Con el artículo premiado con el Cavia -«España, el paraíso»-, Raúl del Pozo glosaba los vocablos, la historia común, las incomprensiones e incomunicaciones, pero también la belleza que nos ha aportado almohades, almorávides, benimerines, príncipes omeyas...: «Era otra época, aunque los clásicos, desde Quevedo a Cervantes, tratan muy mal a los moriscos. El manco de Lepanto les llama «víboras». Era otro pensamiento. El barroco es esplendoroso como cultura, pero desde un punto de vista político no se puede comparar con la democracia, como es lógico. Ese artículo es un canto a nuestra historia y país, a todos los misterios que encerramos y, sobre todo, un cántico a la música de los vocablos, porque lo mejor de todo es nuestra lengua, y ese torrente de vocablos que nos enriquece y nos hace grandes».
...a los «Umbrales»
Hace unos días Raúl del Pozo trazaba una columna mayor en honor del «caballero y príncipe del Periodismo Ignacio Camacho», que recibía el González-Ruano por sus «Umbrales» en memoria del maestro de los dos: Umbral. Ese rubicón del Ruano lo había cruzado Raúl del Pozo poco antes al elevar su «Réquiem por el maestro de los epitafios: Jaime Campmany», que ejercía el magisterio en ambos. ¿Hoy es usted el príncipe del periodismo? «Nada, nada... Aquí sólo vale lo que va uno a publicar mañana. No hay que creerse nunca nada», señala el hombre que escribe en el nombre del padre periodístico -en el hueco de Umbral- cada día en su periódico «El mundo»: «Es una terrible responsabilidad. Las leyendas pesan mucho en el ataúd. Yo modestamente estoy defendiendo mi espacio, y haciéndolo lo mejor que puedo sin intentar ni imitar ni superar a Paco Umbral. Procuro seguir mi camino».

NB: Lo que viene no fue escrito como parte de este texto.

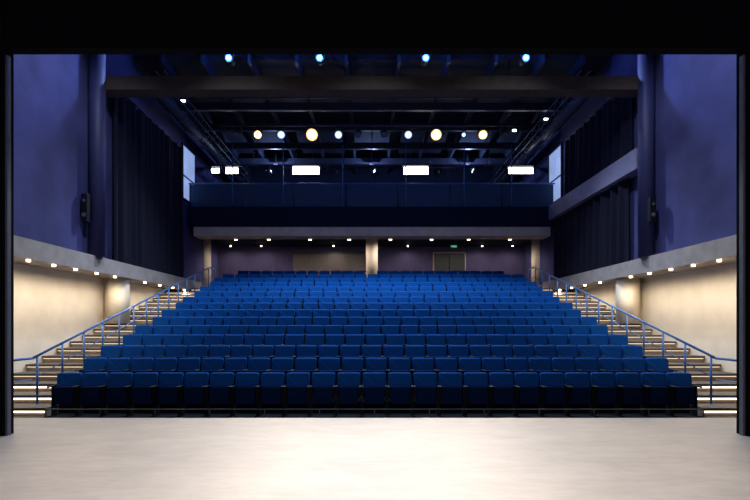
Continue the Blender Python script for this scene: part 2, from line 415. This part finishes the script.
# ------------------------------------------------------------ stage lights
def stage_light(loc, target, glass, r, color, energy, cone, label, group, bar_dz=0.32, scale=1.0, rc=0.5, core='e_core'):
    loc = Vector(loc)
    e = empty('stage_light', loc, label, 'spotlight', group)
    q = (Vector(target)-loc).to_track_quat('-Z', 'Y')
    def rot(o): o.rotation_euler = q.to_euler()
    L = 0.42*scale
    body = MB().tube((0, 0, -0.02), (0, 0, L), r, M['blackmetal'], 18).tube((0, 0, -0.08), (0, 0, -0.02), r*1.12, M['blackmetal'], 18).tube((0, 0, L), (0, 0, L+0.08), r*0.95, M['blackmetal'], 18, r*0.6).obj('housing', (0, 0, 0), e, world=False); rot(body)
    lm = MB().tube((0, 0, -0.10), (0, 0, -0.082), r*0.98, glass, 20)
    if core: lm.tube((0, 0, -0.115), (0, 0, -0.101), r*rc, M[core], 20)
    ln = lm.obj('lens', (0, 0, 0), e, world=False); rot(ln)
    mb = MB().box(-r-0.04, -r-0.02, -0.025, 0.025, -0.02, r+0.08, M['blackmetal']).box(r+0.02, r+0.04, -0.025, 0.025, -0.02, r+0.08, M['blackmetal']).box(-r-0.04, r+0.04, -0.025, 0.025, r+0.08, r+0.1, M['blackmetal'])
    if bar_dz-0.03 > r+0.1: mb.box(-0.025, 0.025, -0.025, 0.025, r+0.1, bar_dz-0.031, M['blackmetal'])
    mb.obj('yoke', (0, 0, 0), e, world=False)
    if energy:
        d = (Vector(target)-loc).normalized()
        light('SPOT', loc+d*0.18, e, energy, color, target, 0.06, cone, 0.5)
    return e
def bar(y, z, x0, x1, hang, second=True, nh=9):
    mb = MB().tube((x0, y, z), (x1, y, z), 0.03, M['steel'], 10)
    if second: mb.tube((x0, y, z-0.9), (x1, y, z-0.9), 0.02, M['steel'], 8)
    for k in range(nh):
        x = x0+0.3+(x1-x0-0.6)*k/(nh-1)
        mb.tube((x, y, z-0.9 if second else z), (x, y, hang), 0.015, M['steel'], 6)
    tag(mb.obj('lighting_bar', (0, y, z)), 'dark steel lighting bar hung across the auditorium', 'lighting bar')
WARM = (1.0, 0.75, 0.45); COOL = (0.75, 0.85, 1.0)
bar(15.9, 10.68, -8, 8, 10.89, False)
for x in (-4.75, -1.75, 1.75, 5.05):
    e = stage_light((x, 15.9, 10.42), (x, 6, 8.0), M['e_blue'], 0.11, (0.1, 0.25, 1.0), 0, 60, 'black spotlight with a blue glowing lens', 'blue spotlights on the upper bar', bar_dz=0.26, rc=0.6, core='e_bluecore')
    light('POINT', (x, 15.5, 10.38), e, 70, (0.08, 0.24, 1.0), None, 0.03)
bar(20.0, 9.9, -6.3, 6.3, 10.17, False)
bar(18.4, 10.3, -6.3, 6.3, 10.88, False, 13)
bar(24.4, 9.6, -6.3, 6.3, 10.5, False)
bl = [(-4.75, 1, .16), (-3.78, 0, .15), (-2.5, 1, .24), (-1.4, 0, .15), (1.5, 0, .15), (2.66, 1, .22), (4.6, 1, .18), (3.8, 0, .08)]
for x, w, r in bl:
    stage_light((x, 19.95, 9.52), (x*0.4, 3.5, 0), M['e_warm'] if w else M['e_cool'], r, WARM if w else COOL,
                (2000 if w else 1400), 26, 'black spotlight with a %s lens' % ('bright warm' if w else 'cool white'), 'spotlights on the house lighting bar', bar_dz=0.38, rc=0.62, core='e_core' if w else 'e_coolcore')
for x in (-5.6, -0.6, 0.5, 5.5):
    stage_light((x, 19.95, 9.55), (x, 12, 0), M['grey'], 0.12, WARM, 0, 26, 'black unlit spotlight on the bar', 'unlit spotlights in the rig', bar_dz=0.35, core=None)
for x in (-5.2, -3.4, -1.9, 0.2, 1.9, 3.3, 5.2):
    stage_light((x, 24.35, 9.25), (x*0.5, 12, 0), M['grey'], 0.13, WARM, 0, 26, 'black unlit spotlight on the bar', 'unlit spotlights in the rig', bar_dz=0.35, core=None)
bar(22.1, 8.95, -7.3, 7.3, 10.88, True)
def flood(x, w, h):
    loc = Vector((x, 21.8, 8.6)); e = empty('flood_light', loc, 'wide black floodlight with a bright white face', 'floodlight', 'floodlights above the balcony railing')
    MB().box(-w/2-0.04, w/2+0.04, -0.02, 0.2, -h/2-0.04, h/2+0.04, M['blackmetal'], 0.01).box(-w/2-0.04, w/2+0.04, -0.14, -0.02, h/2+0.04, h/2+0.055, M['blackmetal']).obj('housing', (0, 0, 0), e, world=False)
    MB().box(-w/2, w/2, -0.035, -0.022, -h/2, h/2, M['e_flood']).obj('glass', (0, 0, 0), e, world=False)
    for sx in (-w/2-0.0525, w/2+0.0525):
        MB().box(sx-0.0075, sx+0.0075, 0.08, 0.12, 0, 0.3, M['blackmetal']).box(sx-0.0075, sx+0.0075, 0.08, 0.27, 0.28, 0.3, M['blackmetal']).obj('bracket', (0, 0, 0), e, world=False)
for x, w, h in ((-7.1, 0.35, 0.2), (-6.35, 0.55, 0.25), (-3.0, 1.2, 0.32), (2.0, 1.1, 0.32), (6.75, 1.1, 0.26)): flood(x, w, h)
for x in (-6.2, -3.95, -1.3, 1.5, 4.1, 6.2):
    mb = MB().tube((x, 21.35, 6.9), (x, 21.35, 9.6), 0.025, M['railblue'], 8).box(x-0.03, x+0.03, 21.35, 21.56, 7.9, 7.96, M['steel']).box(x-0.03, x+0.03, 21.35, 21.56, 6.9, 6.95, M['steel'])
    tag(mb.obj('support_pole', (x, 21.35, 6.9)), 'slim blue steel pole at the balcony railing', 'pole')
for x in (-5.2, -0.4, 4.6):
    mb = MB().box(x-0.9, x+0.9, 22.6, 23.4, 7.7, 7.8, M['grey'], 0.01)
    for sx in (-0.85, 0.85):
        for yy in (22.65, 23.35): mb.box(x+sx-0.03, x+sx+0.03, yy-0.03, yy+0.03, 6.9, 7.7, M['grey'])
    mb.box(x-0.5, x+0.1, 22.9, 22.95, 7.85, 8.28, M['grey'], 0.01).box(x-0.25, x-0.15, 22.95, 23.0, 7.8, 8.0, M['grey'])
    mb.box(x+0.3, x+0.75, 22.7, 23.1, 7.8, 8.12, M['grey'], 0.02)
    mb.box(x-0.47, x+0.07, 22.893, 22.899, 7.88, 8.25, M['e_screen'])
    tag(mb.obj('control_desk', (x, 23, 6.9)), 'grey control desk with a glowing monitor', 'desk')
for x in (-5, 0, 5):  # added blue fill lamps, brighten the rear ceiling and balcony
    e = empty('work_light', (x, 25, 10.0), 'black lamp added beneath the beams as blue fill', 'work light')
    MB().box(-0.12, 0.12, 0.0, 0.1, -0.07, 0.07, M['blackmetal'], 0.01).box(-0.02, 0.02, 0.03, 0.07, 0.07, 0.5, M['blackmetal']).obj('housing', (0, 0, 0), e, world=False)
    light('POINT', (x, 24.9, 9.8), e, 120, (0.4, 0.55, 1.0), None, 0.02)
for x, y, z in ((-7.1, 18, 10.0), (7.1, 19.6, 10.0), (6.1, 20.6, 9.95)):
    e = empty('work_light', (x, y, z), 'small bright work light under the ceiling', 'work light')
    MB().box(-0.12, 0.12, 0.0, 0.1, -0.07, 0.07, M['blackmetal'], 0.01).box(-0.02, 0.02, 0.03, 0.07, 0.07, 0.5, M['blackmetal']).obj('housing', (0, 0, 0), e, world=False)
    MB().box(-0.08, 0.08, -0.012, -0.001, -0.04, 0.04, M['e_work']).obj('glass', (0, 0, 0), e, world=False)

def dlight(x, y, z, r, lab, grp, en=0, col=(1, .8, .6), tgt=None, cone=165, h=0.08):
    e = empty('downlight', (x, y, z), lab, 'downlight', grp)
    MB().tube((0, 0, -h), (0, 0, 0), r*1.15, M['chrome'] if h < 0.05 else M['blackmetal'], 16).obj('housing', (0, 0, 0), e, world=False)
    MB().tube((0, 0, -h-0.05), (0, 0, -h), r, M['e_down'], 16).obj('lens', (0, 0, 0), e, world=False)
    if en: light('SPOT', (x, y, z-h-0.09), e, en, col, tgt, 0.04, cone, 0.8)
for x in (-6.6, -5.0, -3.0, -1.1, 0.9, 2.9, 4.7, 6.7):
    dlight(x, 23.3, 5.85, 0.07, 'small warm ceiling downlight', 'downlights under the balcony', 100, (1, 0.82, 0.68), (x, 24.0, 3))
for x in (-7.4, -5.8, -2.0, 1.9, 5.8, 7.4):
    dlight(x, 25.2, 5.85, 0.04, 'small warm ceiling downlight', 'downlights under the balcony', 35, (1, 0.82, 0.68), (x, 25.6, 3))
for s in (-1, 1):  # added lamps out of view, brighten the upper side walls
    for y in (9.4, 10.3, 11.2, 12.1, 13.0, 14.0, 15.0, 17.0, 18.2, 19.4, 20.6):
        dlight(s*8.06, y, 3.142, 0.045, 'small warm downlight under the concrete ledge', 'downlights under the aisle ledge', 58, (1, 0.84, 0.64), (s*8.08, y, 0), 176, 0.015)

for s, y, z, h, x in ((-1, 13.55, 4.5, 0.8, 8.12), (1, 13.75, 4.55, 0.7, 7.98)):
    e = empty('loudspeaker', (s*x, y, z), 'slim black loudspeaker fixed beside the column', 'loudspeaker')
    MB().box(-0.09, 0.09, -0.08, 0.08, 0, h, M['plastic'], 0.02).obj('cabinet', (0, 0, 0), e, world=False)
    for zz, rr in ((0.2, 0.06), (h-0.2, 0.04)):
        MB().tube((0, -0.09, zz), (0, -0.081, zz), rr, M['grey'], 20).obj('driver', (0, 0, 0), e, world=False)
    MB().box(-0.03, 0.03, 0.081, 0.17, h/2-0.1, h/2+0.1, M['blackmetal']).obj('bracket', (0, 0, 0), e, world=False)

# ------------------------------------------------------------ unseen fill lamps, added to light seats, walls and stage
def house(x, y, zt, drop, en, tgt, cone, lab, col=(0.72, 0.84, 1.0), blend=0.9):
    e = empty('ceiling_fill_light', (x, y, zt), lab, 'fill light', 'added ceiling fill lights')
    MB().tube((0, 0, -drop), (0, 0, 0), 0.02, M['blackmetal'], 8).tube((0, 0, -drop-0.18), (0, 0, -drop), 0.13, M['blackmetal'], 20).obj('housing', (0, 0, 0), e, world=False)
    light('SPOT', (x, y, zt-drop-0.24), e, en, col, tgt, 0.10, cone, blend)
for x in (-4.8, 0, 4.8):  # added lamps hidden from the camera, brighten the seat rows
    house(x, 16.9, ZC, 0.7, 2500, (x*0.6, 14.5, 1), 120, 'unseen round fill light added at the ceiling')
    house(x, 11.0, ZC, 0.2, 700, (x*0.6, 15, 1), 90, 'unseen round fill light added at the ceiling')
for s in (-1, 1):  # added lamps out of view, brighten the upper side walls
    house(s*4.0, 9.0, ZC, 0.1, 1150, (s*8.3, 12.2, 5.2), 75, 'unseen wall washer added at the ceiling', (0.75, 0.82, 1.0), 0.6)
    house(s*6.2, 15.2, ZC, 0.3, 420, (s*8.3, 11.5, 7.5), 70, 'unseen wall washer added at the ceiling', (0.35, 0.5, 1.0), 0.3)
tag(MB().tube((-4.5, 4.6, 7.05), (4.5, 4.6, 7.05), 0.04, M['blackmetal']).obj('lighting_bar', (0, 4.6, 7.05)), 'black unseen bar added to carry the stage fill lights', 'lighting bar')
for x, en, cone, tx in ((0, 1000, 80, 0), (-2.6, 270, 120, -2.4), (2.6, 270, 120, 2.4)):  # lamps added above the view to brighten the stage floor
    e = empty('stage_fill_light', (x, 4.6, 6.8), 'unseen fill light added above the boards', 'stage light', 'added stage fill lights')
    MB().box(-0.3, 0.3, -0.2, 0.2, 0, 0.2, M['blackmetal'], 0.02).obj('housing', (0, 0, 0), e, world=False)
    light('SPOT', (x, 4.6, 6.76), e, en, (1, 0.94, 0.87), (tx, 5.0, 0), 0.2, cone, 1.0)

w = bpy.data.worlds.new('world'); scene.world = w; w.use_nodes = True
w.node_tree.nodes['Background'].inputs['Color'].default_value = (0.5, 0.55, 0.8, 1)
w.node_tree.nodes['Background'].inputs['Strength'].default_value = 0.17

cd = bpy.data.cameras.new('camera'); cam = bpy.data.objects.new('camera', cd); COL.objects.link(cam)
cam.location = (-0.09, 0, H); cam.rotation_euler = (math.radians(90), 0, 0)
cd.sensor_width = 36; cd.lens = 36*480/750; cd.shift_x = 5/750; cd.shift_y = 75/750
cd.clip_start = 0.05; cd.clip_end = 200
scene.camera = cam
scene.view_settings.view_transform = 'Standard'
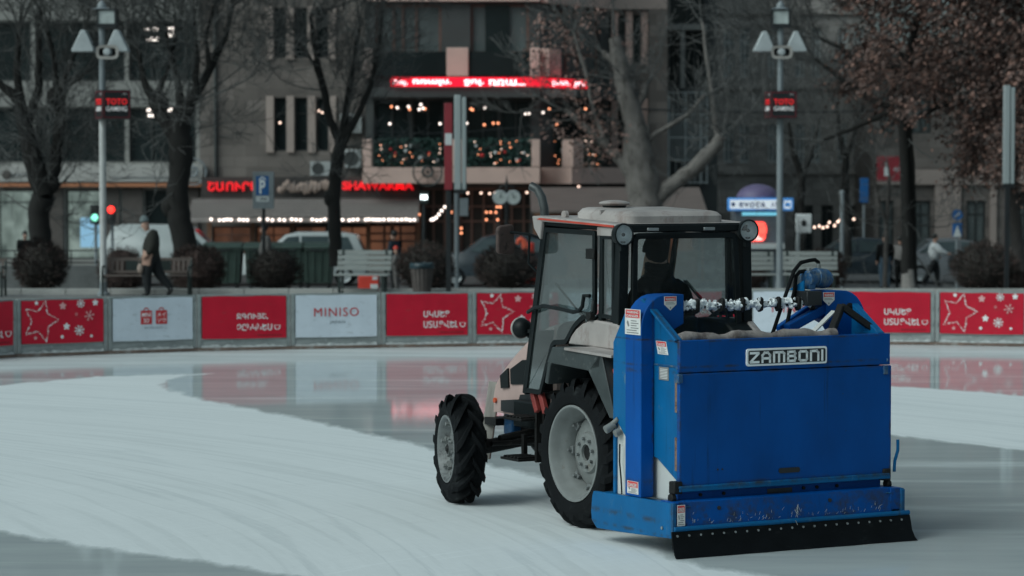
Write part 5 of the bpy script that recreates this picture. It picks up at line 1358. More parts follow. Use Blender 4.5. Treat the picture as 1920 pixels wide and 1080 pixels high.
# low wall and railing at the left
t = thing('low_wall', 'low grey granite wall with railing in front of the bank windows', 'wall', (X(-60,74),74,plaza_z(74)-.05))
Lw = X(185,74)-X(-400,74)
b = MB(); b.box(X(-400,74)-X(-60,74),X(185,74)-X(-60,74),0,.35,0,.72); b.build('wall', M['granite'], t, bevel=.02)
b = MB()
x = X(-400,74)-X(-60,74)
xe = X(185,74)-X(-60,74)-.05
for zz in (.80,1.12): b.tube([(x,.17,zz),(xe,.17,zz)], .02, 6)
while x < xe: b.cyl((x,.17,.71),(x,.17,1.12),.018,6); x += .75
b.build('railing', M['signblack'], t)

# ------------------------------------------------------------------ vehicles
M['carwhite'] = mat('white_car_paint', (0.40,0.43,0.43), 0.3, var=0.04)
M['cardark'] = mat('dark_blue_car_paint', (0.018,0.027,0.035), 0.25, var=0.1)
M['cargrey'] = mat('grey_car_paint', (0.13,0.14,0.15), 0.3, var=0.08)
M['carglass'] = mat('car_window', (0.055,0.075,0.08), 0.1, var=0.1)
M['headlamp'] = mat('car_headlamp', (0.5,0.52,0.52), 0.2)
M['taillamp'] = mat('car_tail_lamp', (0.25,0.01,0.01), 0.25)
def car(label, cat, name, pos, rz, prof, win, wheels, paint, W_=1.75, rad=.33, group='cars on the street'):
    """prof: side outline (x forward, z); win: list of window outlines"""
    t = thing(name, label, cat, pos, rz, group)
    h = W_/2
    zmid = .9
    b = MB(); n = len(prof)
    rows = []
    for y in (-h, -h*.97, h*.97, h):
        e = 1 if abs(y) > h*.98 else 0
        rows.append([(x*(1-.012*e), y*(1 if z < zmid else 1-.16*(z-zmid)/.7), z-.02*e*(1 if z > zmid else 0)) for x, z in prof])
    vs = [p for r_ in rows for p in r_]; fs = [tuple(range(n)), tuple(range(3*n,4*n))]
    for r_ in range(3):
        for i in range(n):
            j = (i+1) % n; fs.append((r_*n+i, r_*n+j, (r_+1)*n+j, (r_+1)*n+i))
    b.add(vs, fs); bd = b.build('body', paint, t, smooth=50)
    for wpoly in win:
        for s in (-1,1):
            b = MB(); vs = []
            for off in (0,.008):
                for x, z in wpoly: vs.append((x, s*(h*(1-.16*max(0,z-zmid)/.7)+.004+off), z))
            m = len(wpoly); b.add(vs, [tuple(range(m)), tuple(range(m,2*m))] + [(i,(i+1)%m,m+(i+1)%m,m+i) for i in range(m)])
            b.build('side_window', M['carglass'], bd)
    # windscreen and rear window follow the outline's slopes
    for (x0,z0,x1,z1) in [(a[0],a[1],c[0],c[1]) for a, c in zip(prof[:-1], prof[1:]) if min(a[1],c[1]) > zmid-.06 and abs(a[1]-c[1]) > .25]:
        d = Vector((x1-x0,0,z1-z0)); nrm = Vector((d.z,0,-d.x)).normalized()*(-.012)
        if (Vector(((x0+x1)/2,0,(z0+z1)/2))+nrm*5 - Vector((0,0,.8))).length < (Vector(((x0+x1)/2,0,(z0+z1)/2)) - Vector((0,0,.8))).length: nrm = -nrm
        p0 = Vector((x0,0,z0))+d*.08+nrm; p1 = Vector((x0,0,z0))+d*.92+nrm
        yy0 = h*.88*(1-.16*max(0,p0.z-zmid)/.7); yy1 = h*.88*(1-.16*max(0,p1.z-zmid)/.7)
        b = MB(); b.add([(p0.x,-yy0,p0.z),(p0.x,yy0,p0.z),(p1.x,yy1,p1.z),(p1.x,-yy1,p1.z)], [(0,1,2,3)]); b.build('windscreen', M['carglass'], bd)
    fx = max(p[0] for p in prof); rx = min(p[0] for p in prof)
    for s in (-1,1):
        b = MB(); b.ball((fx-.10,s*h*.72,.70), (.12,.20,.09), 12, 6); b.build('headlight', M['headlamp'], t)
        b = MB(); b.ball((rx+.06,s*h*.80,.80), (.08,.12,.12), 12, 6); b.build('tail_light', M['taillamp'], t)
        for wx in wheels:
            b = MB(); b.lathe([(rad*.62,-.1),(rad*.9,-.11),(rad,-.08),(rad,.08),(rad*.9,.11),(rad*.62,.1)], 24, 'y'); w = b.build('wheel', M['rubber'], t); w.location = (wx, s*(h-.10), rad)
            b = MB(); b.lathe([(0,.06),(rad*.15,.07),(rad*.5,.05),(rad*.62,.09)] if s > 0 else [(0,-.06),(rad*.15,-.07),(rad*.5,-.05),(rad*.62,-.09)], 20, 'y'); b.build('rim', M['silver'], w)
    return t
van_p = [(-2.1,.35),(-2.12,.9),(-2.02,1.5),(-1.85,1.92),(-1.5,2.0),(.4,1.98),(.75,1.88),(1.55,1.15),(2.15,.98),(2.25,.75),(2.25,.35)]
car('white rounded van parked behind the walking man and the brown bench', 'van', 'parked_van', (X(318,91),91.5,-1.0), 0, van_p, [[(.45,1.1),(1.35,1.1),(.72,1.72),(.45,1.75)]], (-1.35,1.4), M['carwhite'], 1.85)
sed_p = [(-2.1,.3),(-2.15,.75),(-2.05,.98),(-1.5,1.05),(-.95,1.46),(-.1,1.5),(.45,1.42),(1.05,1.0),(1.9,.88),(2.15,.68),(2.15,.3)]
suv_p = [(-2.2,.35),(-2.25,.8),(-2.15,1.05),(-1.85,1.58),(-1.3,1.66),(.2,1.66),(.55,1.58),(1.15,1.12),(2.0,1.0),(2.25,.8),(2.25,.35)]
suv_w = [[(-1.8,1.12),(-1.0,1.12),(-1.0,1.54),(-1.6,1.52)],[(-.92,1.12),(.0,1.12),(.0,1.55),(-.92,1.55)],[(.08,1.12),(.9,1.14),(.48,1.52),(.08,1.55)]]
car('pale silver car roof seen above the green dumpsters', 'car', 'parked_car', (X(566,91),91.5,-1.0), PI, [(x*.95, z*1.05) for x, z in suv_p], [[(x*.95, z*1.05) for x, z in w_] for w_ in suv_w], (-1.4,1.4), M['carwhite'])
car('dark blue grey car heading left behind the black red banner post', 'car', 'parked_car', (X(935,91),91,-1.0), PI, suv_p, suv_w, (-1.4,1.4), M['cardark'])
car('dark car low behind the woman in white at the right', 'car', 'parked_car', (X(1795,93),93,-1.0), 0, sed_p, [[(-1.4,1.05),(-.1,1.05),(-.1,1.42),(-.9,1.4)],[(0,1.05),(.95,1.02),(.42,1.36),(0,1.42)]], (-1.35,1.35), M['cargrey'])
car('grey car behind the bare trees left of the woman in white', 'car', 'parked_car', (X(1600,94),94,-1.0), PI, sed_p, [[(-1.4,1.05),(-.1,1.05),(-.1,1.42),(-.9,1.4)],[(0,1.05),(.95,1.02),(.42,1.36),(0,1.42)]], (-1.35,1.35), M['cardark'])

# red things on the square
M['toyred'] = mat('bright_red_plastic', (0.62,0.05,0.03), 0.45, var=0.1)
M['toyorange'] = mat('orange_red_plastic', (0.75,0.12,0.06), 0.4, var=0.1)
Y = 80; zg = plaza_z(Y); k = Y/F; z = lambda q: Z(q,Y)-zg
t = thing('toy_ride', 'red toy ride with arched orange neck behind the shrub by the mirror', 'toy ride', (X(980,Y),Y,zg))
b = MB(); b.tube([(-10*k,0,z(458)),(-8*k,0,z(451)),(-3*k,0,z(448)),(2*k,0,z(452)),(5*k,0,z(465)),(8*k,0,z(485)),(11*k,0,z(500))], [.05,.07,.085,.09,.10,.12,.16], 10); b.build('neck', M['toyorange'], t)
b = MB(); b.ball((12*k,0,z(515)), (20*k,.5,22*k), 14, 10); b.build('body', M['toyred'], t)
b = MB(); b.box(2*k,22*k,.25,.4,z(475),z(455)); b.build('backrest', M['toyred'], t, bevel=.05)
b = MB(); b.box(-12*k,32*k,-.5,.5,0,.2); b.build('base', M['signblack'], t, bevel=.03)
Y = 66; zg = plaza_z(Y); k = Y/F; z = lambda q: Z(q,Y)-zg
t = thing('crate', 'red crate with white patch standing behind the pale slatted bench', 'crate', (X(691,Y),Y,zg))
b = MB(); b.box(-19*k,19*k,-.2,.2,0,z(517)); 
b.build('box', M['toyred'], t, bevel=.02)
b = MB(); b.box(4*k,18*k,-.21,-.202,z(542),z(532)); b.box(8*k,17*k,-.21,-.202,z(524),z(518)); b.build('patch', M['signpale'], t)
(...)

Ese camino arranca en su ciudad levítica, donde el escritor descendía desde los batanes, molinos de papel y rocas a la jungla del asfalto, mientras leía a hurtadillas a Baroja fascinado por sus libros de piratas y viajes. Como le agradeció Ignacio Camacho la noche del Ruano, «tú y yo, Raúl, que venimos del fango de las trincheras y del turbulento campo de Agramante, donde las palabras resuenan a veces como descargas de fusilería; que hemos bajado tantas veces a los albañales canallas donde el poder entierra en barro sus patas de cabrón goyesco, no podemos ni debemos hablar más que como lo que de verdad somos: peones curiosos del viejo oficio de mirar y contar».
Y testigos «de los pliegues de las arrugas de los recodos de la Historia», que aspiran a encerrar en el marco imposible del idioma. Labriegos de la frase, letraheridos braceros de la prosa con la cabeza alzada al cielo en busca del relámpago iluminador. Hijos de Umbral y de Campmany, siempre en el principio del verbo.